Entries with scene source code
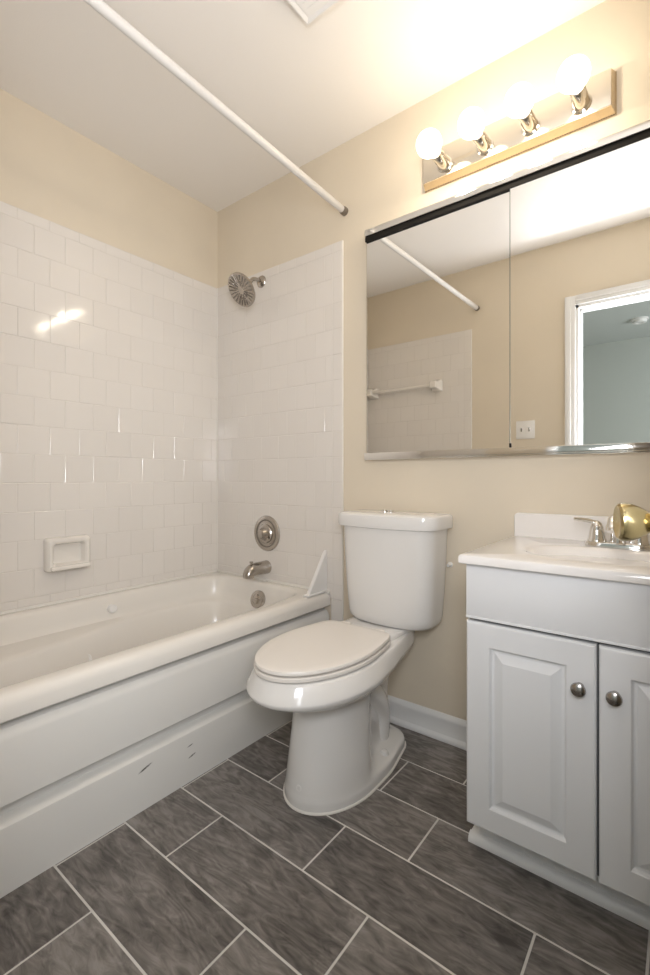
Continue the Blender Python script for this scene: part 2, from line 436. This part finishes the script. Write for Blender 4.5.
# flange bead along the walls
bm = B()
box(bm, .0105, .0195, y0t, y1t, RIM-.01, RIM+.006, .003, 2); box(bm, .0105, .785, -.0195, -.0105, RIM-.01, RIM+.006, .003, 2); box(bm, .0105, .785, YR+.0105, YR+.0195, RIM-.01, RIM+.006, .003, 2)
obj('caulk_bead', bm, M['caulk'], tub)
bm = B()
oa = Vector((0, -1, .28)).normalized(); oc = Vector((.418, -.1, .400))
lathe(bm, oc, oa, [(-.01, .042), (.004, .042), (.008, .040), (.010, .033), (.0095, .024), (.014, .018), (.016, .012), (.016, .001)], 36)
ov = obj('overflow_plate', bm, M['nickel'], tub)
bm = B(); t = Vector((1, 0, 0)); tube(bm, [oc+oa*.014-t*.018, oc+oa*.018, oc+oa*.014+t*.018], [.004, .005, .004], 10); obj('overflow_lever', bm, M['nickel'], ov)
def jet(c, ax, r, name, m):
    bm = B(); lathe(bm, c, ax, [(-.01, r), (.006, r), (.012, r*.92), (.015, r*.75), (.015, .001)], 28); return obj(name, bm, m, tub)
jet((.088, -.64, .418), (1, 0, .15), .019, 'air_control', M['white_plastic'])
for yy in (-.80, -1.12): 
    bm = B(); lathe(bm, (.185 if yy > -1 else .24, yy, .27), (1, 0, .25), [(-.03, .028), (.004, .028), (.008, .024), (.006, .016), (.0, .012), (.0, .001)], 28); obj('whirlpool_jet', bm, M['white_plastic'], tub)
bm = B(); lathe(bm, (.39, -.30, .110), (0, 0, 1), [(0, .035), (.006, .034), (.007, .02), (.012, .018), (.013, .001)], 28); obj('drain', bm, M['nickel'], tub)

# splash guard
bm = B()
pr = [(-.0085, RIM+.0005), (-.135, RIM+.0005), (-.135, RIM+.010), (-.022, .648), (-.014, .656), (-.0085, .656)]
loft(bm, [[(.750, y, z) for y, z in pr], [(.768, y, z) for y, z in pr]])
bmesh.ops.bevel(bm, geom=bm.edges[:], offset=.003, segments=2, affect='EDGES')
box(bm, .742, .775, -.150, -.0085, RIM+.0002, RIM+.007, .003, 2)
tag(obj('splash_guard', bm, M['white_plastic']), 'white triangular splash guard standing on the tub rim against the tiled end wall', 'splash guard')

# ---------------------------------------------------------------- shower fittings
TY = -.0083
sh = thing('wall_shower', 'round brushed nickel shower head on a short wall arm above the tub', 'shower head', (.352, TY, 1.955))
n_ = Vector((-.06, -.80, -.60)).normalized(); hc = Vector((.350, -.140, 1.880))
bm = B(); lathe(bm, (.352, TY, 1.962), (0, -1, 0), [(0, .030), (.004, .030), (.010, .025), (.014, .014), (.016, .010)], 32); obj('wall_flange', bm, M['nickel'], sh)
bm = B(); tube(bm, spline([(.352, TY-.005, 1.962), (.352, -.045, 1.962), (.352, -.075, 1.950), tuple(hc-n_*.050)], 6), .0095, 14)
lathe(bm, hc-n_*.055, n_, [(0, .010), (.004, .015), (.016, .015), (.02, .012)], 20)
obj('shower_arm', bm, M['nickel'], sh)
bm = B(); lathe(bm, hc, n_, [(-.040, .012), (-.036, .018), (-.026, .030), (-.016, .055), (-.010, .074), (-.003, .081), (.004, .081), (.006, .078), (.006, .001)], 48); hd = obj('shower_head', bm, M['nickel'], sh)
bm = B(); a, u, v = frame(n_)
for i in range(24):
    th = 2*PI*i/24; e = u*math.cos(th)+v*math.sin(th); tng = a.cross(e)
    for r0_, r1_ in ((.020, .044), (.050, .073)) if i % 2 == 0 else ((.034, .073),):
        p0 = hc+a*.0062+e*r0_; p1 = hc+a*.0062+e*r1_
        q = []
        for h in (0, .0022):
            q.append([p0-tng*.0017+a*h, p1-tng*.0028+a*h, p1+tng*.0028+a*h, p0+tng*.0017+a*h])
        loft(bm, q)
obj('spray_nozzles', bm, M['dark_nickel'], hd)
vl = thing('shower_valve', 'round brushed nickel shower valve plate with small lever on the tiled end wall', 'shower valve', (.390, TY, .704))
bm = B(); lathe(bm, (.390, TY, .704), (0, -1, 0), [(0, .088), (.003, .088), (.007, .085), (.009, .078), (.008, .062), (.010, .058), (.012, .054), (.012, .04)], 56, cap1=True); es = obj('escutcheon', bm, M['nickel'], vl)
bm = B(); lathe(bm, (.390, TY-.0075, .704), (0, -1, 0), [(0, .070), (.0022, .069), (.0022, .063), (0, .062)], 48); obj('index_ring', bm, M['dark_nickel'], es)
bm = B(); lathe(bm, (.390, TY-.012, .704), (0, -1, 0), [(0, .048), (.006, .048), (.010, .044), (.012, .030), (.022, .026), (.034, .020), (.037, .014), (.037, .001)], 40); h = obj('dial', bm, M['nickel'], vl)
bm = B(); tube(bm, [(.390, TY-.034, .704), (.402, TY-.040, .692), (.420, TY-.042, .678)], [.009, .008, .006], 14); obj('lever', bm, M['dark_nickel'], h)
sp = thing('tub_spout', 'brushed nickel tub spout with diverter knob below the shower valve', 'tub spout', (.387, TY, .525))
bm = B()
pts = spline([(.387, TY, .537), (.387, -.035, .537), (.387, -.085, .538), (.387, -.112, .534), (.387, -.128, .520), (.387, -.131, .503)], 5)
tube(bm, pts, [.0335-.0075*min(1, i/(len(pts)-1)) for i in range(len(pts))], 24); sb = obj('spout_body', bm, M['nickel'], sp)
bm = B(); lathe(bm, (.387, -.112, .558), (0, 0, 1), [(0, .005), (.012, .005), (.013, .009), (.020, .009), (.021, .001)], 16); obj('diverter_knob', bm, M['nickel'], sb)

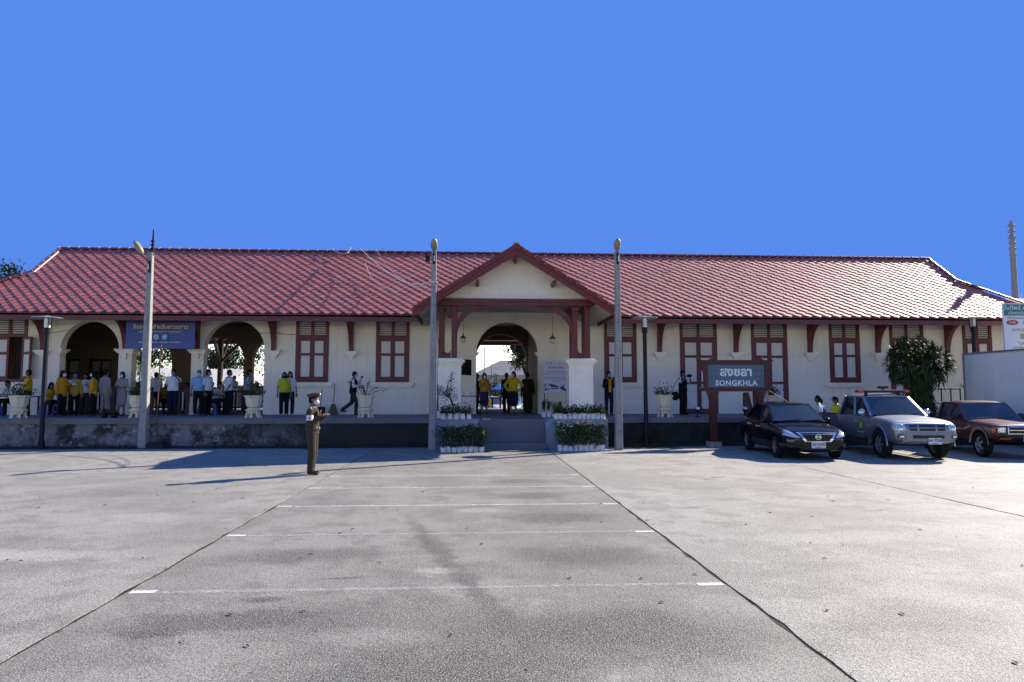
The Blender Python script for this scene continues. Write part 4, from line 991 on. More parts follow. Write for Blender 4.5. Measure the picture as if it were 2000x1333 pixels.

Exercise goal
Reproduce the full material exactly, excluding the pictures.

Result
Continue the Blender Python script for this scene: part 2, from line 436. This part finishes the script. Write for Blender 4.5.
# flange bead along the walls
bm = B()
box(bm, .0105, .0195, y0t, y1t, RIM-.01, RIM+.006, .003, 2); box(bm, .0105, .785, -.0195, -.0105, RIM-.01, RIM+.006, .003, 2); box(bm, .0105, .785, YR+.0105, YR+.0195, RIM-.01, RIM+.006, .003, 2)
obj('caulk_bead', bm, M['caulk'], tub)
bm = B()
oa = Vector((0, -1, .28)).normalized(); oc = Vector((.418, -.1, .400))
lathe(bm, oc, oa, [(-.01, .042), (.004, .042), (.008, .040), (.010, .033), (.0095, .024), (.014, .018), (.016, .012), (.016, .001)], 36)
ov = obj('overflow_plate', bm, M['nickel'], tub)
bm = B(); t = Vector((1, 0, 0)); tube(bm, [oc+oa*.014-t*.018, oc+oa*.018, oc+oa*.014+t*.018], [.004, .005, .004], 10); obj('overflow_lever', bm, M['nickel'], ov)
def jet(c, ax, r, name, m):
    bm = B(); lathe(bm, c, ax, [(-.01, r), (.006, r), (.012, r*.92), (.015, r*.75), (.015, .001)], 28); return obj(name, bm, m, tub)
jet((.088, -.64, .418), (1, 0, .15), .019, 'air_control', M['white_plastic'])
for yy in (-.80, -1.12): 
    bm = B(); lathe(bm, (.185 if yy > -1 else .24, yy, .27), (1, 0, .25), [(-.03, .028), (.004, .028), (.008, .024), (.006, .016), (.0, .012), (.0, .001)], 28); obj('whirlpool_jet', bm, M['white_plastic'], tub)
bm = B(); lathe(bm, (.39, -.30, .110), (0, 0, 1), [(0, .035), (.006, .034), (.007, .02), (.012, .018), (.013, .001)], 28); obj('drain', bm, M['nickel'], tub)

# splash guard
bm = B()
pr = [(-.0085, RIM+.0005), (-.135, RIM+.0005), (-.135, RIM+.010), (-.022, .648), (-.014, .656), (-.0085, .656)]
loft(bm, [[(.750, y, z) for y, z in pr], [(.768, y, z) for y, z in pr]])
bmesh.ops.bevel(bm, geom=bm.edges[:], offset=.003, segments=2, affect='EDGES')
box(bm, .742, .775, -.150, -.0085, RIM+.0002, RIM+.007, .003, 2)
tag(obj('splash_guard', bm, M['white_plastic']), 'white triangular splash guard standing on the tub rim against the tiled end wall', 'splash guard')

# ---------------------------------------------------------------- shower fittings
TY = -.0083
sh = thing('wall_shower', 'round brushed nickel shower head on a short wall arm above the tub', 'shower head', (.352, TY, 1.955))
n_ = Vector((-.06, -.80, -.60)).normalized(); hc = Vector((.350, -.140, 1.880))
bm = B(); lathe(bm, (.352, TY, 1.962), (0, -1, 0), [(0, .030), (.004, .030), (.010, .025), (.014, .014), (.016, .010)], 32); obj('wall_flange', bm, M['nickel'], sh)
bm = B(); tube(bm, spline([(.352, TY-.005, 1.962), (.352, -.045, 1.962), (.352, -.075, 1.950), tuple(hc-n_*.050)], 6), .0095, 14)
lathe(bm, hc-n_*.055, n_, [(0, .010), (.004, .015), (.016, .015), (.02, .012)], 20)
obj('shower_arm', bm, M['nickel'], sh)
bm = B(); lathe(bm, hc, n_, [(-.040, .012), (-.036, .018), (-.026, .030), (-.016, .055), (-.010, .074), (-.003, .081), (.004, .081), (.006, .078), (.006, .001)], 48); hd = obj('shower_head', bm, M['nickel'], sh)
bm = B(); a, u, v = frame(n_)
for i in range(24):
    th = 2*PI*i/24; e = u*math.cos(th)+v*math.sin(th); tng = a.cross(e)
    for r0_, r1_ in ((.020, .044), (.050, .073)) if i % 2 == 0 else ((.034, .073),):
        p0 = hc+a*.0062+e*r0_; p1 = hc+a*.0062+e*r1_
        q = []
        for h in (0, .0022):
            q.append([p0-tng*.0017+a*h, p1-tng*.0028+a*h, p1+tng*.0028+a*h, p0+tng*.0017+a*h])
        loft(bm, q)
obj('spray_nozzles', bm, M['dark_nickel'], hd)
vl = thing('shower_valve', 'round brushed nickel shower valve plate with small lever on the tiled end wall', 'shower valve', (.390, TY, .704))
bm = B(); lathe(bm, (.390, TY, .704), (0, -1, 0), [(0, .088), (.003, .088), (.007, .085), (.009, .078), (.008, .062), (.010, .058), (.012, .054), (.012, .04)], 56, cap1=True); es = obj('escutcheon', bm, M['nickel'], vl)
bm = B(); lathe(bm, (.390, TY-.0075, .704), (0, -1, 0), [(0, .070), (.0022, .069), (.0022, .063), (0, .062)], 48); obj('index_ring', bm, M['dark_nickel'], es)
bm = B(); lathe(bm, (.390, TY-.012, .704), (0, -1, 0), [(0, .048), (.006, .048), (.010, .044), (.012, .030), (.022, .026), (.034, .020), (.037, .014), (.037, .001)], 40); h = obj('dial', bm, M['nickel'], vl)
bm = B(); tube(bm, [(.390, TY-.034, .704), (.402, TY-.040, .692), (.420, TY-.042, .678)], [.009, .008, .006], 14); obj('lever', bm, M['dark_nickel'], h)
sp = thing('tub_spout', 'brushed nickel tub spout with diverter knob below the shower valve', 'tub spout', (.387, TY, .525))
bm = B()
pts = spline([(.387, TY, .537), (.387, -.035, .537), (.387, -.085, .538), (.387, -.112, .534), (.387, -.128, .520), (.387, -.131, .503)], 5)
tube(bm, pts, [.0335-.0075*min(1, i/(len(pts)-1)) for i in range(len(pts))], 24); sb = obj('spout_body', bm, M['nickel'], sp)
bm = B(); lathe(bm, (.387, -.112, .558), (0, 0, 1), [(0, .005), (.012, .005), (.013, .009), (.020, .009), (.021, .001)], 16); obj('diverter_knob', bm, M['nickel'], sb)

The Blender Python script for this scene continues. Write part 4, from line 991 on. More parts follow. Write for Blender 4.5. Measure the picture as if it were 2000x1333 pixels.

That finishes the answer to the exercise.